Problem to work on: For every line in the data below that contains "from", copy the line.

Data lines:
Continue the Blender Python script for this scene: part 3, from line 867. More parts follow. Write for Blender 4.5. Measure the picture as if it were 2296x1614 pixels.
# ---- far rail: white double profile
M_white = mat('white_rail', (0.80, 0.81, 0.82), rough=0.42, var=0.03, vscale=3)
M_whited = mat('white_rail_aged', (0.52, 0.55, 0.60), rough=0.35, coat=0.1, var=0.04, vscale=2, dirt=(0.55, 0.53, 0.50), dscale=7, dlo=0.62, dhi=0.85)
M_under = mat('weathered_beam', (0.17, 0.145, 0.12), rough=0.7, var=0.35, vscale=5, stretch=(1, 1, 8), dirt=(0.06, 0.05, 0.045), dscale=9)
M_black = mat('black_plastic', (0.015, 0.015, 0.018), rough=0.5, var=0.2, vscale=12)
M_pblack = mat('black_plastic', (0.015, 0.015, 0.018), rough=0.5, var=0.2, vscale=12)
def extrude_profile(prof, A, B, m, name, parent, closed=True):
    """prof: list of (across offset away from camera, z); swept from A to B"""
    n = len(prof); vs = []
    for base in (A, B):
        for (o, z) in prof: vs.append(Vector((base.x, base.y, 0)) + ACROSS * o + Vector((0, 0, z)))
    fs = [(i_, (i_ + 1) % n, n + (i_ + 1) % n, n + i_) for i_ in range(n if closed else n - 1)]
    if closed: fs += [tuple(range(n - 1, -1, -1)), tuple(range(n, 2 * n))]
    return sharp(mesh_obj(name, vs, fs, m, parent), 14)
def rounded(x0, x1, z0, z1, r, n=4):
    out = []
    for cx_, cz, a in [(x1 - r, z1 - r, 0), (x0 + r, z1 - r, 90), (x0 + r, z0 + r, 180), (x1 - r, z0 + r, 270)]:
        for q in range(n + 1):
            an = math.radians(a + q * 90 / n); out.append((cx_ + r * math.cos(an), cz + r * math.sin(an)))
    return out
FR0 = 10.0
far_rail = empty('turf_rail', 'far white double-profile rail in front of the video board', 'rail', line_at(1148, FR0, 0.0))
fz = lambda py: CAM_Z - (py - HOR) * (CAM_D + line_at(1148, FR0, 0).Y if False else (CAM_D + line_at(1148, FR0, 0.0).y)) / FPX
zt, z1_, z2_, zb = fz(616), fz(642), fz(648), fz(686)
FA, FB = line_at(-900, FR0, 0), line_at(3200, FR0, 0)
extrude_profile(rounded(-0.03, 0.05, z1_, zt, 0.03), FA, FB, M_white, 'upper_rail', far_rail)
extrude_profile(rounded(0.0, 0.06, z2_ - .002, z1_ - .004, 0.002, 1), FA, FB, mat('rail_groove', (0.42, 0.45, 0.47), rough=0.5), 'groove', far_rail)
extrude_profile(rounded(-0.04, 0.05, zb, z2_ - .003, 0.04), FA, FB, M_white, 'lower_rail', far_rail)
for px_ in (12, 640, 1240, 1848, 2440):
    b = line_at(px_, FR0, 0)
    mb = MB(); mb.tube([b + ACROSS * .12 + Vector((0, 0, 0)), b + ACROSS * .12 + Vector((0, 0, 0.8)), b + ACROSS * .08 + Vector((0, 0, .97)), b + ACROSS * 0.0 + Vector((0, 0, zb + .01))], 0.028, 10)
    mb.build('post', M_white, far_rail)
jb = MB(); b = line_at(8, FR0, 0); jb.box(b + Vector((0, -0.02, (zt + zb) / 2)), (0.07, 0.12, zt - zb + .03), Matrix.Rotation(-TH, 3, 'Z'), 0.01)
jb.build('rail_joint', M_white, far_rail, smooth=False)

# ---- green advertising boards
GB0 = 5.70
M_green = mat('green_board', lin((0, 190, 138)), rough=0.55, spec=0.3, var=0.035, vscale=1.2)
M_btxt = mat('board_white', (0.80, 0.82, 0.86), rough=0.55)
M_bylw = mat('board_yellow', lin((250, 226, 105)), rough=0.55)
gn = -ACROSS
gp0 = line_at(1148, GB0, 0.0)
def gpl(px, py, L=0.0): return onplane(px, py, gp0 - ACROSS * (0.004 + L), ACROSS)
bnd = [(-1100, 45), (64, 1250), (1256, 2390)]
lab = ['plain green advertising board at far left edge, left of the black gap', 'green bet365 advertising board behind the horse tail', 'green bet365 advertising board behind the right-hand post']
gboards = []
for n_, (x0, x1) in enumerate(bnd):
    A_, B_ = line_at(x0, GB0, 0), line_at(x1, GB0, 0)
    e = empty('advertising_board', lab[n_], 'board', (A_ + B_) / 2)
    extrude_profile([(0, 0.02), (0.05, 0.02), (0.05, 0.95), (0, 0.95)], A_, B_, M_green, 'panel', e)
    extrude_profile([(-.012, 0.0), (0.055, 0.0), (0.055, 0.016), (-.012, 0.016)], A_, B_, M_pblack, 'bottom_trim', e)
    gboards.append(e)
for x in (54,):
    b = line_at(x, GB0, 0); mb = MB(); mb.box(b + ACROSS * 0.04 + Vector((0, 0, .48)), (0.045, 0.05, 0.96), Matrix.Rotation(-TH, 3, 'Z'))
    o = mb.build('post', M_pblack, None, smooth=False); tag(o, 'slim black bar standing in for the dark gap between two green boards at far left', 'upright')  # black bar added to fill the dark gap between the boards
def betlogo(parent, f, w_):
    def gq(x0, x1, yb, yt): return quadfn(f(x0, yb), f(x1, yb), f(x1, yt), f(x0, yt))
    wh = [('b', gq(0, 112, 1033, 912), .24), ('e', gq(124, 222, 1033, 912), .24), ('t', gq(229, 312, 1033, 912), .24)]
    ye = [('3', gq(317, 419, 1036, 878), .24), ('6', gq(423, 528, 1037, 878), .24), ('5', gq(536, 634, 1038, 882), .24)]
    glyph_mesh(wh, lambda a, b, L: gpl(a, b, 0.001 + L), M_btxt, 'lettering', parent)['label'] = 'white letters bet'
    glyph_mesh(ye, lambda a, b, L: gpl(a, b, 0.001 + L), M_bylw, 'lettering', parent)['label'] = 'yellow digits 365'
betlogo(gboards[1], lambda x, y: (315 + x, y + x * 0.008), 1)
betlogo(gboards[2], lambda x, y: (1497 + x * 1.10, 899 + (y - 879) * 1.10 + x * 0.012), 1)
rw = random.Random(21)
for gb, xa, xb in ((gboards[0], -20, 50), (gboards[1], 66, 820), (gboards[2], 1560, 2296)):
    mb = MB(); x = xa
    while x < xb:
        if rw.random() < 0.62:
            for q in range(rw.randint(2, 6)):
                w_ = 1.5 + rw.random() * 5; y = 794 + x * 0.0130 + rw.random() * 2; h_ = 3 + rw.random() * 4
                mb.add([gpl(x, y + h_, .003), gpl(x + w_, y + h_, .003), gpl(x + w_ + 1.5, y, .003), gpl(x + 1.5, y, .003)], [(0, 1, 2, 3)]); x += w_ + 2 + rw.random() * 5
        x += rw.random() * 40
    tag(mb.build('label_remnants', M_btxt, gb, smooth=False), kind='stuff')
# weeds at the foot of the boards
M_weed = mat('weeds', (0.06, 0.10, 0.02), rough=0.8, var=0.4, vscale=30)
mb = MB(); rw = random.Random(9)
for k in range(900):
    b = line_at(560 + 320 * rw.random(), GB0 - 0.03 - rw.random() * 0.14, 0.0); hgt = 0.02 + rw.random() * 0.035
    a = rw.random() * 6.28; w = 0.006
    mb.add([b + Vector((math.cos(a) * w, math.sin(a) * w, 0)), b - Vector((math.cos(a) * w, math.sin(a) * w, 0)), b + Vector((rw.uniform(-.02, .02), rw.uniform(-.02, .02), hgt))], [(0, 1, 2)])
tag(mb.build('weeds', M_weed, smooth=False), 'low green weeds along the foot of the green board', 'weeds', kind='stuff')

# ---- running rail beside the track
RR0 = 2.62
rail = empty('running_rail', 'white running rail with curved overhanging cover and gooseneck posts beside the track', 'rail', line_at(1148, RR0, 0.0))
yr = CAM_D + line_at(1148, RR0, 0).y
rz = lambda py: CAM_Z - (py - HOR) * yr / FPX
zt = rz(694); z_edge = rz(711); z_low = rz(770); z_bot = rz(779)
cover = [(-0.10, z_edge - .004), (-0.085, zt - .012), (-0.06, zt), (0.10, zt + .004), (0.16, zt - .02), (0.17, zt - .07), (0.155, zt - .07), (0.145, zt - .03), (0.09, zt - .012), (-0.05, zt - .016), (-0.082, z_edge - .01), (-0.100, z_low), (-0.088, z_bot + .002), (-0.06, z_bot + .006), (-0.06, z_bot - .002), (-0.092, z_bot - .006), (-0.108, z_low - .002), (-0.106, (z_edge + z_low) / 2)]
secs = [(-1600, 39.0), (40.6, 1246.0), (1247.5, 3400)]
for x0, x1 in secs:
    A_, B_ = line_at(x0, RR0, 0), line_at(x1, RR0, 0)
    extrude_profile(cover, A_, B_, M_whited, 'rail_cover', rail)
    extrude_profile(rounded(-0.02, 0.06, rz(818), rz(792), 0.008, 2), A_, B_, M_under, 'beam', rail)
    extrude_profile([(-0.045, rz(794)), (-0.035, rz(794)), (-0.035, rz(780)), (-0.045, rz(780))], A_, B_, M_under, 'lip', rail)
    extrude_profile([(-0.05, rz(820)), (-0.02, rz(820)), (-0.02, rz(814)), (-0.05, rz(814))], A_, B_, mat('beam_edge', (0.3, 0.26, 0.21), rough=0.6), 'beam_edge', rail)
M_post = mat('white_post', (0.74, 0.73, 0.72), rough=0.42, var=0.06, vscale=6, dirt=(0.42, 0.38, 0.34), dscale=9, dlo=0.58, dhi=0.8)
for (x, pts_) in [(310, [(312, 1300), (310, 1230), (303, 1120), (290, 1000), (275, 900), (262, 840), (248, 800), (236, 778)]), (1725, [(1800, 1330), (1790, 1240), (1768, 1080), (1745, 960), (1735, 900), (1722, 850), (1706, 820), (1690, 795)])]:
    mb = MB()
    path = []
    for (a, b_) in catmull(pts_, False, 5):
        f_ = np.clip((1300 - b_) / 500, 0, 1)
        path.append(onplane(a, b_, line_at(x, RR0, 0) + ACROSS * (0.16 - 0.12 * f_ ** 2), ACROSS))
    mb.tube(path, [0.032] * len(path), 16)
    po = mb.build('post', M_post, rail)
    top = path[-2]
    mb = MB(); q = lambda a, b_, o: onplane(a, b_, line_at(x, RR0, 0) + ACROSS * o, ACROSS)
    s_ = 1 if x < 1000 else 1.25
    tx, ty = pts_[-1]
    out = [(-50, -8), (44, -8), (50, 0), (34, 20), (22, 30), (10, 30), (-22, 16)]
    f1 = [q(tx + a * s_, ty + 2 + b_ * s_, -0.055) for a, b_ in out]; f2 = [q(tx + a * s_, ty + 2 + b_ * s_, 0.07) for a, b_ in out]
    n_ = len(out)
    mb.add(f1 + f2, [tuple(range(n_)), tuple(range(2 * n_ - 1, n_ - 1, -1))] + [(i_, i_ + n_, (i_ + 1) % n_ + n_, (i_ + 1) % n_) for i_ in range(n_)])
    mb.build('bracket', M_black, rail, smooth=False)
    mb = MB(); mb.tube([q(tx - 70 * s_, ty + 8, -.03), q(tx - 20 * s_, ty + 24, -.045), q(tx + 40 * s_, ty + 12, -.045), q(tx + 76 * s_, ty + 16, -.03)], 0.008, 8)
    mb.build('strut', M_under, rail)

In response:
Continue the Blender Python script for this scene: part 3, from line 867. More parts follow. Write for Blender 4.5. Measure the picture as if it were 2296x1614 pixels.
    """prof: list of (across offset away from camera, z); swept from A to B"""